The School of Athens

The School of Athens
The School of Athens by Raphael (click on picture to view short documentary from Columbia University)

Wednesday, 26 November 2014

Adolescent Australia's road to adulthood


In his new Lowy Institute Paper, Peter Hartcher is correct when he writes that Australia is an adolescent country. However, I believe the roots of our adolescent behaviour lie deep in the lack of maturity of our national consciousness.
The juvenile language of our leaders, our false bravado, and our burning need to constantly prove ourselves on the sporting world stage all reflect the characteristics of an adolescent: insecure, uncertain of their place in the world, reluctant to come of age and enter adulthood. 
Speaking of ourselves as a 'middle power', boasting how we 'punch above our weight', saying we are the 'best in the southern hemisphere', is immature — this is Australia.
When watching the 1972 Olympic Games, I clearly recall Shane Gould receiving her three gold medals to a rendition of God Save the Queen; the anthem of Great Britain was also our national anthem at the time.
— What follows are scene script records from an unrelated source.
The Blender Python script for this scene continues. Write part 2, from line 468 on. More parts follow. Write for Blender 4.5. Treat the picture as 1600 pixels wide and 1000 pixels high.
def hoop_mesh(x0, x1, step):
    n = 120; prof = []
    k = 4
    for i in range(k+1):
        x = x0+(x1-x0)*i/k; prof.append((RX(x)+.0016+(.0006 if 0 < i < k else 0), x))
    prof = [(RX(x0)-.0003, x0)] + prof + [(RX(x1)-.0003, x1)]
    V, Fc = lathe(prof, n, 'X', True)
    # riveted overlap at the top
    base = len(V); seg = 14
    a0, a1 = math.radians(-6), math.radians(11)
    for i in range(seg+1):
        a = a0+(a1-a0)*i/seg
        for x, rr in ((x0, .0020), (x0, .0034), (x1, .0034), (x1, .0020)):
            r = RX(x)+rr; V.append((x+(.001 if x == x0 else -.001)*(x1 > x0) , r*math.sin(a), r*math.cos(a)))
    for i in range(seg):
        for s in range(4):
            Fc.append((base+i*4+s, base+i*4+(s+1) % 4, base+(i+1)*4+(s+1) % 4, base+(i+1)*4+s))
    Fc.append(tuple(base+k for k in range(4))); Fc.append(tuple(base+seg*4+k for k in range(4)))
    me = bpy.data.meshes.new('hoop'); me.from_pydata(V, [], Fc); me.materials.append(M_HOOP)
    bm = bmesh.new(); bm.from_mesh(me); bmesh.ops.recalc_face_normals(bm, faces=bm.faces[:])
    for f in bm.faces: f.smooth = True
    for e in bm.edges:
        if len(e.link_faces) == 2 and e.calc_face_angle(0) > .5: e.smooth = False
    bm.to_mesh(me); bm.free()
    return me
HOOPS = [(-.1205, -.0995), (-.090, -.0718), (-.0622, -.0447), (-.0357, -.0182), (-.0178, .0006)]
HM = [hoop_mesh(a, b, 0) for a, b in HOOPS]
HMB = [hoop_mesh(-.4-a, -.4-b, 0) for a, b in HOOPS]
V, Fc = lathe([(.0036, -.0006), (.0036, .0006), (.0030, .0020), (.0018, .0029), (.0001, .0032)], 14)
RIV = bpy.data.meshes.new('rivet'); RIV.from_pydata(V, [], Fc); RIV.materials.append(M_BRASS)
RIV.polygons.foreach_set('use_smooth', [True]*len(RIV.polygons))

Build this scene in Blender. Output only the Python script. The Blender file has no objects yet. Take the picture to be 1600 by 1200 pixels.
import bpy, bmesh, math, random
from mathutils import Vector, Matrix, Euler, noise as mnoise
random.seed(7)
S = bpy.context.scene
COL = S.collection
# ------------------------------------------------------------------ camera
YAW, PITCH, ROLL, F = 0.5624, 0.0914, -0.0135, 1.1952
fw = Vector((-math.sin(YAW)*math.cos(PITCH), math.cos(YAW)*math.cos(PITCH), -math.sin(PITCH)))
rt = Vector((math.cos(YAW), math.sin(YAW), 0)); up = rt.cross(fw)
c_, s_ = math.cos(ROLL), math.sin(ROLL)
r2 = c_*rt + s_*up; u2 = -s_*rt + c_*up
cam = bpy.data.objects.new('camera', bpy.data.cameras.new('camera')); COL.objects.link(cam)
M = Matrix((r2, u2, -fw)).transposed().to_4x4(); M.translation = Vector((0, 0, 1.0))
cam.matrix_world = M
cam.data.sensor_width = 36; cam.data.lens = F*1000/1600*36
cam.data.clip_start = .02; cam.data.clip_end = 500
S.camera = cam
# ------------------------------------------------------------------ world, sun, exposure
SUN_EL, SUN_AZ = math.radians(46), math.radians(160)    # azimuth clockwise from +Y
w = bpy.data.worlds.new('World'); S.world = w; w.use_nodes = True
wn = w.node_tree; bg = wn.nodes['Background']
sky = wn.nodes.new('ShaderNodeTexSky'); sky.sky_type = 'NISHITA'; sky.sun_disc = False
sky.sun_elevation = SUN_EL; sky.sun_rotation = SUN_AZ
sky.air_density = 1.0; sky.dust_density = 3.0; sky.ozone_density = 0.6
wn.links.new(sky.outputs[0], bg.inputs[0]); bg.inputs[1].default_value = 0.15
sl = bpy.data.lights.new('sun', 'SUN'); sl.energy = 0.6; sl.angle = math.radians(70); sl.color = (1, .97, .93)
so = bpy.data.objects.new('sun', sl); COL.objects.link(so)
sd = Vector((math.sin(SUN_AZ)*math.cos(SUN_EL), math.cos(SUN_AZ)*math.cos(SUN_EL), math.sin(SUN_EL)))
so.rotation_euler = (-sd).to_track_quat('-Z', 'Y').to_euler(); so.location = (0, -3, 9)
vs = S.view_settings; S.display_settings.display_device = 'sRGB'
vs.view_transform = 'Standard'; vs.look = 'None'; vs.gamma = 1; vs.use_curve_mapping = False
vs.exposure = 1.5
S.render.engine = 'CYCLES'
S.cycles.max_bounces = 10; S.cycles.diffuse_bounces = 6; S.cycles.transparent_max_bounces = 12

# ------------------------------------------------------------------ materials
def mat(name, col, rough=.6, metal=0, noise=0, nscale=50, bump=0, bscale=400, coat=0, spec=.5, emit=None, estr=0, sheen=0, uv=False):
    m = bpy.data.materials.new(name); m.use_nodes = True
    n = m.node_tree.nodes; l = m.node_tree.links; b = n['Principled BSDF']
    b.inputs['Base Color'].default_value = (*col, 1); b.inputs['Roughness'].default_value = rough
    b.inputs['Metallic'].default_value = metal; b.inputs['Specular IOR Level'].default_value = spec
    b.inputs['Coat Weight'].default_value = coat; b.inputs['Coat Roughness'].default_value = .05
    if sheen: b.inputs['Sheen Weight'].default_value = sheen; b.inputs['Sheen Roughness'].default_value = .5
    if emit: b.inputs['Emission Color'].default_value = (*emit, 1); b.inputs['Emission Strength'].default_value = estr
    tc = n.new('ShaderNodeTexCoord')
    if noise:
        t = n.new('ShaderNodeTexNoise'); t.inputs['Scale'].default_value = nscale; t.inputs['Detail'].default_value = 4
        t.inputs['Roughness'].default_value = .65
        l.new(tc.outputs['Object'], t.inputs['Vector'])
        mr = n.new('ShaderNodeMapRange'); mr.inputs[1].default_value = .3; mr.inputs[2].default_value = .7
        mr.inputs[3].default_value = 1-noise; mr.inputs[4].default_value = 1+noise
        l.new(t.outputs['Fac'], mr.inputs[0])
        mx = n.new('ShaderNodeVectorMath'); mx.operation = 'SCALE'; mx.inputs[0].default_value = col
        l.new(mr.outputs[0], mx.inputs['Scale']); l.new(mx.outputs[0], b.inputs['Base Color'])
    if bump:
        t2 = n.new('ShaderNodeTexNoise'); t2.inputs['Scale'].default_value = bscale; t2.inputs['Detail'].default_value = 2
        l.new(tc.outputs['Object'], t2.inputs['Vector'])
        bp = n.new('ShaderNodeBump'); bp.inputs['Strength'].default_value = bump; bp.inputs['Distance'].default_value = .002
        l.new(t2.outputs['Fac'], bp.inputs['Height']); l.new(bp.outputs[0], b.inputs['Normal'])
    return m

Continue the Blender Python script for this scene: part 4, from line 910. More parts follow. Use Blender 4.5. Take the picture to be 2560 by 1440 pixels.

Today very few would consider that appropriate and many would cringe, but back then few thought anything of it. Our nation eventually decided to change its anthem to reflect a maturing nation.
Today, several more things will need to change before we as a nation will fully mature.
First, we need our own truly Australian flag. Our current national flag is clearly a remnant of our colonial past. To have the flag of another nation on our national flag is as inappropriate as having the national anthem of another nation as our own.
Second, we need to become a republic. To have our head of state not one of us but a monarch from another nation is similarly inappropriate for a truly independent nation.
Third, we need to fully come to terms with our treatment of the original inhabitants of this land, our indigenous people. A mature nation would take complete responsibility for its often shameful history and embrace indigenous culture as central to the country and its future.
Fourth, we need to fully embrace the participation of women in the stewardship of the nation, politically and commercially. To have a federal cabinet that consists of 18 men and one woman, and to have only three women as chief executive officers of the top 50 ASX-listed companies (two when Gail Kelly of Westpac steps down), is an indictment on our society and not befitting a mature nation.
Fifth, we need to accept that since 1788 we have been an immigrant nation, full of people from all over the world, arriving in all types of circumstances. A mature nation, with this sort of understanding, would not tie itself in ridiculous knots over asylum seekers. 
Sixth, we need to accept that we are well and truly part of Asia and not a satellite of Europe. The sooner we are able to do this (and it entails more than just trade links), the sooner we will enter international adulthood.
With the right leadership all this will be possible for Australia, but unless and until these issues are dealt with, we will remain adolescent.
Imagine this one day: a national president who was originally an Afghan refugee opens our national parliament. The president swears into office our prime minister, an indigenous woman. The cabinet and parliament of the day reflect the gender and racial make up of our society. Flying above Parliament House is the Australian flag, without the Union Jack.
One might think that when all this happens the nation will have come of age, but that is only partly right; Australia will have fully come of age when everyone thinks this is normal.